Aflorando las carencias de siempre, pero renovadas con el filtro de la imbecilidad. Retratándose. Creciendo el número de idiotas que siguen funcionando con el piloto automático a modo de kamikazes de las emociones y los egoísmos auto justificados para hacer ver que les importa un comino la vida de los demás. Poca educación. Pocos valores. Demasiada falta de criterio. Pocas luces en general. Muchos tontos de capirote los que seguimos con los ojos como platos ante la realidad no virtual que vemos a diario. Las ciudades se desperezan escudándose en el pasado. Con prisas y como si el mundo se acabara. Con los mismos actos y celebraciones que se conocían antes de la nueva normalidad y sin ninguna intención de renovarse, después de lo aprendido, para lograr una nueva escala de valores.

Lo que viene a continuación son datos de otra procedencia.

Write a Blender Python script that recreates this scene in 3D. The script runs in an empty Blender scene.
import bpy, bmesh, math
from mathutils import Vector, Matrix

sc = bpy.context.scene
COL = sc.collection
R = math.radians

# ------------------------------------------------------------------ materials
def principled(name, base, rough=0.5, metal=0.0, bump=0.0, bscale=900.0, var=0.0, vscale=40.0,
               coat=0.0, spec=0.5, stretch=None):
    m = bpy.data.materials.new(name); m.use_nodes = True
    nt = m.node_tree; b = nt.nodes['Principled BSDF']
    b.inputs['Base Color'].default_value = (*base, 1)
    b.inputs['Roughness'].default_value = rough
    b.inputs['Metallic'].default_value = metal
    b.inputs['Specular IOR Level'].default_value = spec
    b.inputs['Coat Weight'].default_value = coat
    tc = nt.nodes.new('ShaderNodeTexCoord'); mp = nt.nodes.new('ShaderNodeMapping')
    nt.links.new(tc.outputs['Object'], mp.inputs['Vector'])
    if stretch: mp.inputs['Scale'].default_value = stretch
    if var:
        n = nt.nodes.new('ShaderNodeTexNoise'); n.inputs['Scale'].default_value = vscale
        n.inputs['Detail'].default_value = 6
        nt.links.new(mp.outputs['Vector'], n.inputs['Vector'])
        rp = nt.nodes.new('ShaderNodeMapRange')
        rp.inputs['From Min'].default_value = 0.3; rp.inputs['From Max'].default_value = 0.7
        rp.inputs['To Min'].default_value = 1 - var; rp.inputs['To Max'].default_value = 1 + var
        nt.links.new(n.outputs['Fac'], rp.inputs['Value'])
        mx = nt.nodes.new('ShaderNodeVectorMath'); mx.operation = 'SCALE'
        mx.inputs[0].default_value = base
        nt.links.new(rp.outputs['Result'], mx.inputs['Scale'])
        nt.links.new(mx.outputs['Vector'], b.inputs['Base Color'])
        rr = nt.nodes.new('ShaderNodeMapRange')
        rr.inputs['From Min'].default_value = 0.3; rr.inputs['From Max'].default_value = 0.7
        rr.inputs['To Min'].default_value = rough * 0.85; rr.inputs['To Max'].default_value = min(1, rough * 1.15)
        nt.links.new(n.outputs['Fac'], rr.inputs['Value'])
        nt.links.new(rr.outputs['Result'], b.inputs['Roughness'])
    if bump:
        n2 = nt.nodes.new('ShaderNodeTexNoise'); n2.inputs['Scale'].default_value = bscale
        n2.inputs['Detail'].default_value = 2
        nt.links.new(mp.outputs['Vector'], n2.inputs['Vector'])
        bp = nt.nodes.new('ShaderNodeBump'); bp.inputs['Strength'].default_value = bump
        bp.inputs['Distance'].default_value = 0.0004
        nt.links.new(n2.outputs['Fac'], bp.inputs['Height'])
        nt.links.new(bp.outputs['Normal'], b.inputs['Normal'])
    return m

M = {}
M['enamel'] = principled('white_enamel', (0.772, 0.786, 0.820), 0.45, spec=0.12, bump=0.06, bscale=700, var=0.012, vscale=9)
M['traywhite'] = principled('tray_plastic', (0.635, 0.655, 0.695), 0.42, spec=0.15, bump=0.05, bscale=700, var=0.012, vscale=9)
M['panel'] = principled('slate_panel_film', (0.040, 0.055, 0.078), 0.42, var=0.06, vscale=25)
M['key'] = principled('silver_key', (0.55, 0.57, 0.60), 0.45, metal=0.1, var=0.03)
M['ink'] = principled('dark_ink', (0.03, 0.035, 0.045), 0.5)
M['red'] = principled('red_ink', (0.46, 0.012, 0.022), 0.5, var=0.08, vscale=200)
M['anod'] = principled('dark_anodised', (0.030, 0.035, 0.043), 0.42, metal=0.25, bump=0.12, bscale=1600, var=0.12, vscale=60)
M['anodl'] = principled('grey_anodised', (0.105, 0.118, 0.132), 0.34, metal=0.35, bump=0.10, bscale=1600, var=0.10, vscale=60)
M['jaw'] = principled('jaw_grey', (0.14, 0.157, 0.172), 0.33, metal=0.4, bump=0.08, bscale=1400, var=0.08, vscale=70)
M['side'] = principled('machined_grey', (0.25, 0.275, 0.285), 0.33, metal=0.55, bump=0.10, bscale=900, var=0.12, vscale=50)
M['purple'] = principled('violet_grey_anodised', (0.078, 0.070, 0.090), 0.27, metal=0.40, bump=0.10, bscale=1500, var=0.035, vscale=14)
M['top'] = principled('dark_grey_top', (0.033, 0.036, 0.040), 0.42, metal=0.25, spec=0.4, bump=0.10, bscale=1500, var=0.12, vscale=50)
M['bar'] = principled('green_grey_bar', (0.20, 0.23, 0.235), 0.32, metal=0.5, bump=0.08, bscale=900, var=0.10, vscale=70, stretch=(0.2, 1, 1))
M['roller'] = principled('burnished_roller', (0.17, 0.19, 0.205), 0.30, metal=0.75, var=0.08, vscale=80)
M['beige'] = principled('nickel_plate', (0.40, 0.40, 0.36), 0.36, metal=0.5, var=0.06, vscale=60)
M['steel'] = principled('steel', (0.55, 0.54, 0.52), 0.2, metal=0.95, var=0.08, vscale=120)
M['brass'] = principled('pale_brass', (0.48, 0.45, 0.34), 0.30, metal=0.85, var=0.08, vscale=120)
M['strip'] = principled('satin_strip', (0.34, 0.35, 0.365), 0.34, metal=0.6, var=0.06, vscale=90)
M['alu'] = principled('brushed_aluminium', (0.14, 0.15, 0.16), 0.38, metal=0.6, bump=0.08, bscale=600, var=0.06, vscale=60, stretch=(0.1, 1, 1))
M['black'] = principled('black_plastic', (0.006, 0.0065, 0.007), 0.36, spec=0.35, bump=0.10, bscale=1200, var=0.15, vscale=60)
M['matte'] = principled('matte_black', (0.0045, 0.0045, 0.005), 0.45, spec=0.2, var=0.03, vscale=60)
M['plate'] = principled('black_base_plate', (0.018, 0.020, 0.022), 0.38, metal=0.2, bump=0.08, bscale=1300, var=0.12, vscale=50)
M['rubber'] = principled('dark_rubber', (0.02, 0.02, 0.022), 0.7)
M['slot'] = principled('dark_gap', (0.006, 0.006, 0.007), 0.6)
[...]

Recuperando los macro botellones perdidos, cambiando los carnavales al otoño, sacando los pasos en pleno mes de septiembre, organizando carreras en los estantes de los grandes almacenes, haciendo que parezca que la Navidad esté presente en los centros comerciales todos los sábados, decorando con luces y plantas las calles largas o montando farolillos y sevillanas alternativas en todas las terrazas de los bares a modo de real de feria intemporal.

De locos. Una nueva anormalidad sobreexcitada y cargada de adrenalina que se está haciendo hueco de lunes a viernes y fines de semana, por las mañanas, las tardes y las noches y que está definiendo perfectamente a la civilización del apocalipsis, la que no aprende, la del miedo y la falta de respeto por las generaciones futuras.